=== Short exercise ===
Exclude the pictures and reproduce the remaining data exactly as written.

=== Data block ===
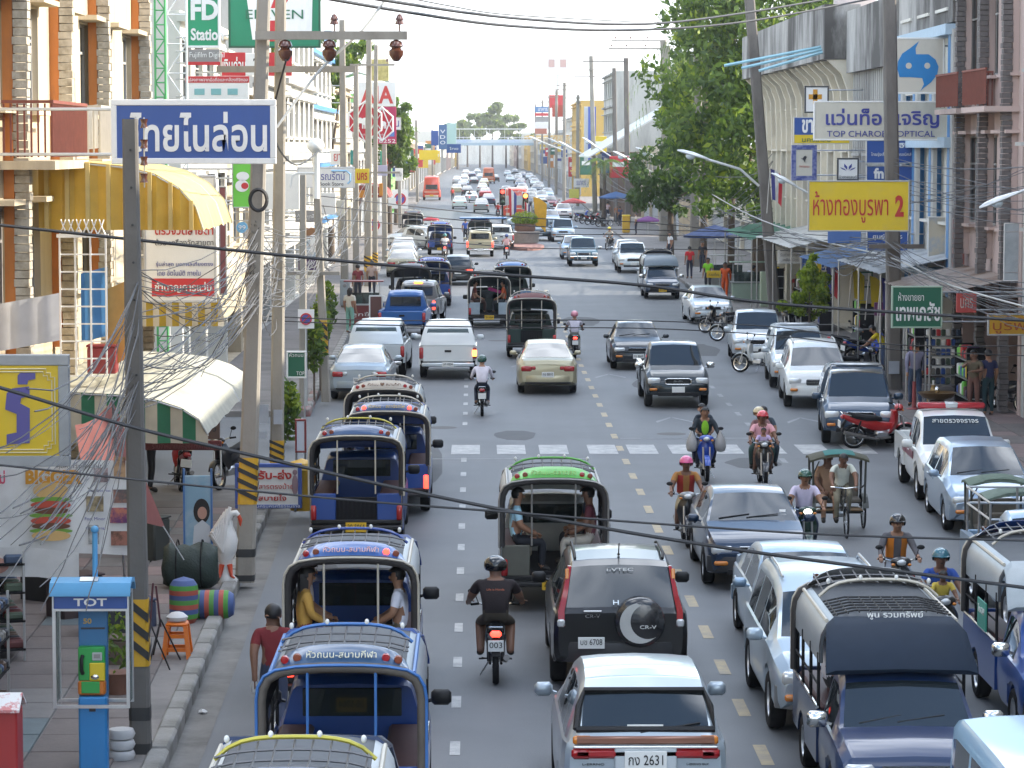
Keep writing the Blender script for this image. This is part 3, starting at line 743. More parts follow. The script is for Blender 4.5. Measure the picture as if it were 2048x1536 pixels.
REG={'top':0,'head':0,'neck':0,'ha':0,'wr':0,'el':1,'sh':1,'chest':1,'spine':1,'pelvis':2,'hip':2,'kn':2,'an':2,'toe':3}
_BODY={}
def body_mesh(pose,short=True,pants_short=False,lev=2):
 key=(pose,short,pants_short,lev)
 if key in _BODY:return _BODY[key]
 J=POSES[pose]; names=list(J); idx={n:i for i,n in enumerate(names)}
 me=bpy.data.meshes.new('skeleton'); me.from_pydata([J[n] for n in names],[(idx[a],idx[b]) for a,b in EDG],[])
 ob=bpy.data.objects.new('skeleton',me); col.objects.link(ob)
 sk=ob.modifiers.new('skin','SKIN'); sk.branch_smoothing=.6
 if not me.skin_vertices:
  pass
 su=ob.modifiers.new('sub','SUBSURF'); su.levels=lev; su.render_levels=lev
 for n in names:
  d=me.skin_vertices[0].data[idx[n]]; r=RADII[n if n in RADII else n[:-1]]
  d.radius=(r,r); d.use_root=(n == 'pelvis')
 dg=bpy.context.evaluated_depsgraph_get(); dg.update()
 em=bpy.data.meshes.new_from_object(ob.evaluated_get(dg))
 bpy.data.objects.remove(ob)
 vs=[v.co.copy() for v in em.vertices]; fs=[tuple(p.vertices) for p in em.polygons]
 bpy.data.meshes.remove(em)
 # head a little deeper front to back than wide
 mb=MB(); mb.v=[tuple(v) for v in vs]; mb.f=fs
 segs=[]
 for a,b in EDG:
  A,B=Vector(J[a]),Vector(J[b]); segs.append((a,b,A,B))
 for f in fs:
  c=sum((vs[i] for i in f),Vector())/len(f); best=None
  for a,b,A,B in segs:
   d=B - A; t=max(0,min(1,(c - A).dot(d)/max(1e-9,d.length_squared))); dist=(c - (A + d*t)).length
   if best is None or dist < best[0]:best=(dist,a,b,t)
  _,a,b,t=best
  sa,sb=a.rstrip('LR') if a not in RADII else a,b.rstrip('LR') if b not in RADII else b
  if (sa,sb) == ('sh','el'):m=1 if (not short or t < .62) else 0
  elif (sa,sb) == ('el','wr'):m=0 if short else (1 if t < .92 else 0)
  elif (sa,sb) == ('wr','ha'):m=0
  elif (sa,sb) == ('neck','head') or sb == 'top':m=0
  elif (sa,sb) == ('chest','neck'):m=1 if t < .62 else 0
  elif (sa,sb) == ('pelvis','spine'):m=2 if t < .25 else 1
  elif (sa,sb) == ('hip','kn'):m=2
  elif (sa,sb) == ('kn','an'):m=(0 if pants_short and t > .05 else 2) if t < .92 else 0
  elif (sa,sb) == ('an','toe'):m=3
  elif sb == 'hip':m=2
  else:m=1
  mb.mi.append(m)
 h=Vector(J['head']); up=(Vector(J['top']) - h).normalized()
 fwd=Vector((0,1,0)); fwd=(fwd - up*fwd.dot(up)).normalized()
 mb.cur=0
 mb.ell(h + fwd*.088 - up*.005,(.014,.018,.022),6,5)                      # nose
 for s in (1,-1):mb.ell(h + Vector((s*.088,0,0)),(.012,.022,.034),6,5)  # ears
 mb.cur=4
 for s in (1,-1):mb.ell(h + fwd*.082 + up*.028 + Vector((s*.033,0,0)),(.014,.008,.008),6,4)
 mb.ell(h + fwd*.084 - up*.045,(.024,.008,.006),6,4)
 mb.cur=0
 for S in 'LR':                                                                    # fingers curl on from the palm
  w,q=Vector(J['wr' + S]),Vector(J['ha' + S]); d=(q - w).normalized()
  side=d.cross(Vector((0,0,1))); side=side.normalized() if side.length > .1 else Vector((0,1,0))
  curl=side.cross(d)*(1 if side.cross(d).z < 0 else -1)
  if pose in ('stand','walk'):curl=fwd*.6
  for k,ln in enumerate((.055,.068,.072,.064)):
   b0=q + side*(.024 - .016*k) + d*.02
   mb.tube([b0,b0 + d*ln*.55,b0 + d*ln*.85 + curl*ln*.45,b0 + d*ln*.8 + curl*ln*.85],[.009,.009,.008,.006],5)
  b0=q + side*.03; mb.tube([b0 - d*.01,b0 + side*.028 + d*.02,b0 + side*.03 + d*.05 + curl*.015],[.010,.009,.007],5)
 m=mb.mesh('body',70)
 _BODY[key]=(m,h,up,fwd)
 return _BODY[key]
def person(label,pose,loc,rz=0.0,shirt='#8a8a8a',pants='#2b3040',skin=None,hair='short',helmet=None,short=True,pshort=False,scale=1.0,group=None,shoe='#1c1814',vest=None,lev=2,cat='person'):
 me,h,up,fwd=body_mesh(pose,short,pshort,lev)
 t=thing('person',label,cat,loc,rz,group); t.scale=(scale,)*3
 put('body',me,[skin or SKIN,cloth(shirt),cloth(pants),mat('shoe_' + shoe.strip('#'),shoe,rough=.6),EYE],t)
 rot=fwd.cross(up).normalized()
 M3=Matrix((rot,fwd,up)).transposed()
 if helmet:
  b=MB(); vs0=len(b.v)
  b.ell((0,0,0),(.135,.155,.135),18,12)
  keep=[]
  for f in b.f:
   c=sum((Vector(b.v[i]) for i in f),Vector())/len(f)
   if c.z > -.075 and not (c.y > .02 and c.z < .015):keep.append(f)
  b.f=keep; b.mi=[0]*len(keep)
  b.tube([(-.115,.08,.012),(-.07,.152,.012),(0,.172,.01),(.07,.152,.012),(.115,.08,.012)],.011,5)
  me2=b.mesh('helmet',60)
  o=put('helmet',me2,mat('helmet_' + helmet.strip('#'),helmet,rough=.22,var=.05,coat=.7),t,h + up*.045)
  o.rotation_euler=M3.to_euler()
 else:
  b=MB(); b.ell((0,0,0),(.100,.112,.105),14,10)
  keep=[]
  for f in b.f:
   c=sum((Vector(b.v[i]) for i in f),Vector())/len(f)
   if c.z > (.025 if c.y > .0 else -.055) :keep.append(f)
  b.f=keep; b.mi=[0]*len(keep)
  if hair == 'long':
   b.loft([[(x*w,y,z) for x,y in ((-.09,.0),(-.07,-.09),(.07,-.09),(.09,0),(.05,-.05),(-.05,-.05))] for z,w,in ((.02,1.05),(-.1,1.1),(-.2,.8))] if False else [[(x*w,y,z) for x,y in ((-.09,.0),(-.07,-.10),(.07,-.10),(.09,0),(.05,-.05),(-.05,-.05))] for z,w in ((.02,1.05),(-.1,1.1),(-.2,.8))])
  o=put('hair',b.mesh('hair',60),HAIR if hair != 'grey' else mat('hair_grey',(.10,.10,.10),rough=.6),t,h + up*.038)
  o.rotation_euler=M3.to_euler()
 if vest:
  # open waistcoat following the chest
  J=POSES[pose]; c,s_=Vector(J['chest']),Vector(J['spine']); ax=(c - s_).normalized()
  b=MB(); rings=[]
  for k,(tt,rr) in enumerate(((-.25,.150),(.4,.150),(1.0,.165),(1.5,.150))):
   p=s_ + (c - s_)*tt
   rings.append([p + Vector((math.sin(a)*rr*1.12,-math.cos(a)*rr*.98,0)) for a in [R(-160 + 320*i/12) for i in range(13)]])
  b.loft(rings,closed=False,cap=False)
  b.build('vest',cloth(vest),t,60)
 return t
for _p in ('ride','pillion','sit','pedal','stand','walk','armup','lean'):
 body_mesh(_p,True,False)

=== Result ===
Keep writing the Blender script for this image. This is part 3, starting at line 743. More parts follow. The script is for Blender 4.5. Measure the picture as if it were 2048x1536 pixels.
REG={'top':0,'head':0,'neck':0,'ha':0,'wr':0,'el':1,'sh':1,'chest':1,'spine':1,'pelvis':2,'hip':2,'kn':2,'an':2,'toe':3}
_BODY={}
def body_mesh(pose,short=True,pants_short=False,lev=2):
 key=(pose,short,pants_short,lev)
 if key in _BODY:return _BODY[key]
 J=POSES[pose]; names=list(J); idx={n:i for i,n in enumerate(names)}
 me=bpy.data.meshes.new('skeleton'); me.from_pydata([J[n] for n in names],[(idx[a],idx[b]) for a,b in EDG],[])
 ob=bpy.data.objects.new('skeleton',me); col.objects.link(ob)
 sk=ob.modifiers.new('skin','SKIN'); sk.branch_smoothing=.6
 if not me.skin_vertices:
  pass
 su=ob.modifiers.new('sub','SUBSURF'); su.levels=lev; su.render_levels=lev
 for n in names:
  d=me.skin_vertices[0].data[idx[n]]; r=RADII[n if n in RADII else n[:-1]]
  d.radius=(r,r); d.use_root=(n == 'pelvis')
 dg=bpy.context.evaluated_depsgraph_get(); dg.update()
 em=bpy.data.meshes.new_from_object(ob.evaluated_get(dg))
 bpy.data.objects.remove(ob)
 vs=[v.co.copy() for v in em.vertices]; fs=[tuple(p.vertices) for p in em.polygons]
 bpy.data.meshes.remove(em)
 # head a little deeper front to back than wide
 mb=MB(); mb.v=[tuple(v) for v in vs]; mb.f=fs
 segs=[]
 for a,b in EDG:
  A,B=Vector(J[a]),Vector(J[b]); segs.append((a,b,A,B))
 for f in fs:
  c=sum((vs[i] for i in f),Vector())/len(f); best=None
  for a,b,A,B in segs:
   d=B - A; t=max(0,min(1,(c - A).dot(d)/max(1e-9,d.length_squared))); dist=(c - (A + d*t)).length
   if best is None or dist < best[0]:best=(dist,a,b,t)
  _,a,b,t=best
  sa,sb=a.rstrip('LR') if a not in RADII else a,b.rstrip('LR') if b not in RADII else b
  if (sa,sb) == ('sh','el'):m=1 if (not short or t < .62) else 0
  elif (sa,sb) == ('el','wr'):m=0 if short else (1 if t < .92 else 0)
  elif (sa,sb) == ('wr','ha'):m=0
  elif (sa,sb) == ('neck','head') or sb == 'top':m=0
  elif (sa,sb) == ('chest','neck'):m=1 if t < .62 else 0
  elif (sa,sb) == ('pelvis','spine'):m=2 if t < .25 else 1
  elif (sa,sb) == ('hip','kn'):m=2
  elif (sa,sb) == ('kn','an'):m=(0 if pants_short and t > .05 else 2) if t < .92 else 0
  elif (sa,sb) == ('an','toe'):m=3
  elif sb == 'hip':m=2
  else:m=1
  mb.mi.append(m)
 h=Vector(J['head']); up=(Vector(J['top']) - h).normalized()
 fwd=Vector((0,1,0)); fwd=(fwd - up*fwd.dot(up)).normalized()
 mb.cur=0
 mb.ell(h + fwd*.088 - up*.005,(.014,.018,.022),6,5)                      # nose
 for s in (1,-1):mb.ell(h + Vector((s*.088,0,0)),(.012,.022,.034),6,5)  # ears
 mb.cur=4
 for s in (1,-1):mb.ell(h + fwd*.082 + up*.028 + Vector((s*.033,0,0)),(.014,.008,.008),6,4)
 mb.ell(h + fwd*.084 - up*.045,(.024,.008,.006),6,4)
 mb.cur=0
 for S in 'LR':                                                                    # fingers curl on from the palm
  w,q=Vector(J['wr' + S]),Vector(J['ha' + S]); d=(q - w).normalized()
  side=d.cross(Vector((0,0,1))); side=side.normalized() if side.length > .1 else Vector((0,1,0))
  curl=side.cross(d)*(1 if side.cross(d).z < 0 else -1)
  if pose in ('stand','walk'):curl=fwd*.6
  for k,ln in enumerate((.055,.068,.072,.064)):
   b0=q + side*(.024 - .016*k) + d*.02
   mb.tube([b0,b0 + d*ln*.55,b0 + d*ln*.85 + curl*ln*.45,b0 + d*ln*.8 + curl*ln*.85],[.009,.009,.008,.006],5)
  b0=q + side*.03; mb.tube([b0 - d*.01,b0 + side*.028 + d*.02,b0 + side*.03 + d*.05 + curl*.015],[.010,.009,.007],5)
 m=mb.mesh('body',70)
 _BODY[key]=(m,h,up,fwd)
 return _BODY[key]
def person(label,pose,loc,rz=0.0,shirt='#8a8a8a',pants='#2b3040',skin=None,hair='short',helmet=None,short=True,pshort=False,scale=1.0,group=None,shoe='#1c1814',vest=None,lev=2,cat='person'):
 me,h,up,fwd=body_mesh(pose,short,pshort,lev)
 t=thing('person',label,cat,loc,rz,group); t.scale=(scale,)*3
 put('body',me,[skin or SKIN,cloth(shirt),cloth(pants),mat('shoe_' + shoe.strip('#'),shoe,rough=.6),EYE],t)
 rot=fwd.cross(up).normalized()
 M3=Matrix((rot,fwd,up)).transposed()
 if helmet:
  b=MB(); vs0=len(b.v)
  b.ell((0,0,0),(.135,.155,.135),18,12)
  keep=[]
  for f in b.f:
   c=sum((Vector(b.v[i]) for i in f),Vector())/len(f)
   if c.z > -.075 and not (c.y > .02 and c.z < .015):keep.append(f)
  b.f=keep; b.mi=[0]*len(keep)
  b.tube([(-.115,.08,.012),(-.07,.152,.012),(0,.172,.01),(.07,.152,.012),(.115,.08,.012)],.011,5)
  me2=b.mesh('helmet',60)
  o=put('helmet',me2,mat('helmet_' + helmet.strip('#'),helmet,rough=.22,var=.05,coat=.7),t,h + up*.045)
  o.rotation_euler=M3.to_euler()
 else:
  b=MB(); b.ell((0,0,0),(.100,.112,.105),14,10)
  keep=[]
  for f in b.f:
   c=sum((Vector(b.v[i]) for i in f),Vector())/len(f)
   if c.z > (.025 if c.y > .0 else -.055) :keep.append(f)
  b.f=keep; b.mi=[0]*len(keep)
  if hair == 'long':
   b.loft([[(x*w,y,z) for x,y in ((-.09,.0),(-.07,-.09),(.07,-.09),(.09,0),(.05,-.05),(-.05,-.05))] for z,w,in ((.02,1.05),(-.1,1.1),(-.2,.8))] if False else [[(x*w,y,z) for x,y in ((-.09,.0),(-.07,-.10),(.07,-.10),(.09,0),(.05,-.05),(-.05,-.05))] for z,w in ((.02,1.05),(-.1,1.1),(-.2,.8))])
  o=put('hair',b.mesh('hair',60),HAIR if hair != 'grey' else mat('hair_grey',(.10,.10,.10),rough=.6),t,h + up*.038)
  o.rotation_euler=M3.to_euler()
 if vest:
  # open waistcoat following the chest
  J=POSES[pose]; c,s_=Vector(J['chest']),Vector(J['spine']); ax=(c - s_).normalized()
  b=MB(); rings=[]
  for k,(tt,rr) in enumerate(((-.25,.150),(.4,.150),(1.0,.165),(1.5,.150))):
   p=s_ + (c - s_)*tt
   rings.append([p + Vector((math.sin(a)*rr*1.12,-math.cos(a)*rr*.98,0)) for a in [R(-160 + 320*i/12) for i in range(13)]])
  b.loft(rings,closed=False,cap=False)
  b.build('vest',cloth(vest),t,60)
 return t
for _p in ('ride','pillion','sit','pedal','stand','walk','armup','lean'):
 body_mesh(_p,True,False)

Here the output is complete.